18 September 2020 | Trading

 

The European Parliament has adopted a proposal from Member of Parliament Jutta Paulus to extend the EU Emissions Trading System to the shipping industry from January 2022, Paulus told OPIS Tuesday.

"We hope that negotiations with Council and Commission will start as soon as possible," she added.

The proposal is also asking for a reduction in carbon intensity of 40% from the shipping sector by 2030, compared to 2018-2019 baseline levels.

Wijnand Stoefs, policy officer at NGO Carbon Market Watch said that they were calling on the German presidency of the Council "to kick-start the negotiations" with the Parliament and Commission as soon as possible.

The non-government organisation Transport and Environment said it was urging President Ursula von der Leyen's European Commission to "quickly propose" both the carbon dioxide limits from shipping that the parliament has demanded, as well as the inclusion of the sector in the ETS.

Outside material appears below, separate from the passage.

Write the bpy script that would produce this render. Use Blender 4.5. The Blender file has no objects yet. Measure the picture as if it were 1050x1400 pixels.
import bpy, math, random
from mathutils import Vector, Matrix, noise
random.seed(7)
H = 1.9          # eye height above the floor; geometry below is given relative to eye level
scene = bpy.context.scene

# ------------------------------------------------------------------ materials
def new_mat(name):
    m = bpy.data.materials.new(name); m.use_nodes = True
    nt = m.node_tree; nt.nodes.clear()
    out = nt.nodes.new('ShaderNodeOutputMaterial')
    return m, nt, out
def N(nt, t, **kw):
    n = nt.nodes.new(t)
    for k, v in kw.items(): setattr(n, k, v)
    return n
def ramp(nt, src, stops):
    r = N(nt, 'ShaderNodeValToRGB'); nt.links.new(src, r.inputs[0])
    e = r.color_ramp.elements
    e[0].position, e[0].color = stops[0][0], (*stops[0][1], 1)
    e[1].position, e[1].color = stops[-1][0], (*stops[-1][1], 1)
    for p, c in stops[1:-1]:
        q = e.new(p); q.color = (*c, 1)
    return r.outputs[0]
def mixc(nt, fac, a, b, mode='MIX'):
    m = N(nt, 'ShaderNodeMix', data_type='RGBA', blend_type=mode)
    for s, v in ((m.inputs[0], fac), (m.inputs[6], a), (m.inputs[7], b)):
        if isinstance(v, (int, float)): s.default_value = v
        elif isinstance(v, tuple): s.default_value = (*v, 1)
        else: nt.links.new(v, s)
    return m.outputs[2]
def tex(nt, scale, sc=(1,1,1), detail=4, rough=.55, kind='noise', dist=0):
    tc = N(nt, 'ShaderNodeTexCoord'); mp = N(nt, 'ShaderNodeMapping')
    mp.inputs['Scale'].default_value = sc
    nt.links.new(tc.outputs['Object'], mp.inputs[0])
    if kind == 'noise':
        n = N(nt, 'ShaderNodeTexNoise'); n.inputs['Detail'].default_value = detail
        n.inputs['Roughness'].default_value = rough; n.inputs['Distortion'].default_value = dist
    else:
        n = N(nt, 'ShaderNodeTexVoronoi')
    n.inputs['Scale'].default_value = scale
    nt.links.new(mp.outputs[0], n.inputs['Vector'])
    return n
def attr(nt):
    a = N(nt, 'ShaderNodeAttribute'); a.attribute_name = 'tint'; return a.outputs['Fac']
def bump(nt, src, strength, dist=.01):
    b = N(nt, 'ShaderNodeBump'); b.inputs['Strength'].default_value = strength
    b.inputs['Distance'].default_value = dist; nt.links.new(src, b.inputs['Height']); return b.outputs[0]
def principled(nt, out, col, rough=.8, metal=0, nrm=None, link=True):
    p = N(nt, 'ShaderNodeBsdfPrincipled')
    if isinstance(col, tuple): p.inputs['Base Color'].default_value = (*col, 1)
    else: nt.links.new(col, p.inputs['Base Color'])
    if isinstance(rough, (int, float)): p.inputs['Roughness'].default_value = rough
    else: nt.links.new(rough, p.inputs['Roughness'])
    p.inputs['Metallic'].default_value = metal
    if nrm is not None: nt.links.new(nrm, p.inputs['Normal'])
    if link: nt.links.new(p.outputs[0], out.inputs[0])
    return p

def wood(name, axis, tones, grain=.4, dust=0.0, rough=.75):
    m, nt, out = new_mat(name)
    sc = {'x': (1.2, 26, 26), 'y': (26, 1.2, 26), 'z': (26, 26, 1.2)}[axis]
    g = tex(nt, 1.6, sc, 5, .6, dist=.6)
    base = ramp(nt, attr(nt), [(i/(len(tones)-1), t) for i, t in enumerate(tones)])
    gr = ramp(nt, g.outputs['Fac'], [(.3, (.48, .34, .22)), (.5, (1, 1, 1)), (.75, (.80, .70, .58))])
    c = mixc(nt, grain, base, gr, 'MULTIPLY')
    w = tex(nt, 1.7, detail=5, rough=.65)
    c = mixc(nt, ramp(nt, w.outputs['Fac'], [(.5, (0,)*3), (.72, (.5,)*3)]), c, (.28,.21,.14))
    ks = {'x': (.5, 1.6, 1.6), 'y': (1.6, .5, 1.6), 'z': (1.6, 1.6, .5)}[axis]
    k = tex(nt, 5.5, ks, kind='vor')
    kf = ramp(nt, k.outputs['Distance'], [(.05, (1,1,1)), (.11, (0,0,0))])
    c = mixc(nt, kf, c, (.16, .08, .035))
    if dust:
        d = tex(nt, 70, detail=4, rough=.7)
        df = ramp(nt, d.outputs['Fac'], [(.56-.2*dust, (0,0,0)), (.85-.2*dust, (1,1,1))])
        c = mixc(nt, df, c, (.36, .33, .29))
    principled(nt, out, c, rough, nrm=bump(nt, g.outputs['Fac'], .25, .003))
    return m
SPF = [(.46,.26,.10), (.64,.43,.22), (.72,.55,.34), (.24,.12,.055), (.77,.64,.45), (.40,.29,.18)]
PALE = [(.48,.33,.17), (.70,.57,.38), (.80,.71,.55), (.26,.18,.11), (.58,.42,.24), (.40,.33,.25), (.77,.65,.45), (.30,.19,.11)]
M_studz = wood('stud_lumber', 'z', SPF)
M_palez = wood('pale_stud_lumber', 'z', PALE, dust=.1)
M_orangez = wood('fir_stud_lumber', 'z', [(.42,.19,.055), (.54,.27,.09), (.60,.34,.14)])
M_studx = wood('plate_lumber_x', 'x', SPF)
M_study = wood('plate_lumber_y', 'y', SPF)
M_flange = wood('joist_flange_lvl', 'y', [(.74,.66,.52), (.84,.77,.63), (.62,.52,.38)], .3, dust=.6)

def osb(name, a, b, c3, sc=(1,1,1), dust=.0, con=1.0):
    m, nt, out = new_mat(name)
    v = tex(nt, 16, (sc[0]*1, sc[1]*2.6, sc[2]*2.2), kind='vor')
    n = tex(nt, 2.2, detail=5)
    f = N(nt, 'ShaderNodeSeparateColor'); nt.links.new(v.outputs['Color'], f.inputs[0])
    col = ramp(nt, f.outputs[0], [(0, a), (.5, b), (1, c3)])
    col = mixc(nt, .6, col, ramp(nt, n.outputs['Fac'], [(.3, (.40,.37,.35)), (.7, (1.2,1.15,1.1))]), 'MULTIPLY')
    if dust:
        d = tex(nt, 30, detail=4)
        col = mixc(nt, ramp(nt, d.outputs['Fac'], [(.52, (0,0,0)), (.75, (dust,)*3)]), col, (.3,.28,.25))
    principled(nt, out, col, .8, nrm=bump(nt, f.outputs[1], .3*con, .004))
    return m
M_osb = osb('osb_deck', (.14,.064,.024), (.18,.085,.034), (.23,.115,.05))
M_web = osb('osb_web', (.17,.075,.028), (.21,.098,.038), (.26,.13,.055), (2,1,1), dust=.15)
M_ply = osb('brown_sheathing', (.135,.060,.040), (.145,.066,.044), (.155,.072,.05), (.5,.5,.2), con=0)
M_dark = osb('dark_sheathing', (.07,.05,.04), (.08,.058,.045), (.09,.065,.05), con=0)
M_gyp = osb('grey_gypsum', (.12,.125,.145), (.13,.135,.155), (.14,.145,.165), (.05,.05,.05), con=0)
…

The European Commission is responsible for planning, preparing and proposing new European legislation. It can also respond to invitations to do so from the European Parliament. Once the European Commission tables a proposal, it must be adopted by both the European Parliament and the Council of EU Member States before it becomes a law.

The inclusion of international shipping into the EU ETS would lead to regulation of vessel operations on several of the world's seas and oceans, including areas adjacent to those non-EU nations undermining global efforts to reduce greenhouse gas emissions, according to the shipping association World Shipping Council.

Numerous less-developed countries would face an extra charge on trade simply because their goods are routed through the EU, and an EU ETS with extraterritorial effect would harm the prospects for a solution through the International Maritime Organization (IMO), the Council said last week.

Further development of the proposals is expected to take place at the next IMO intersessional working group in October.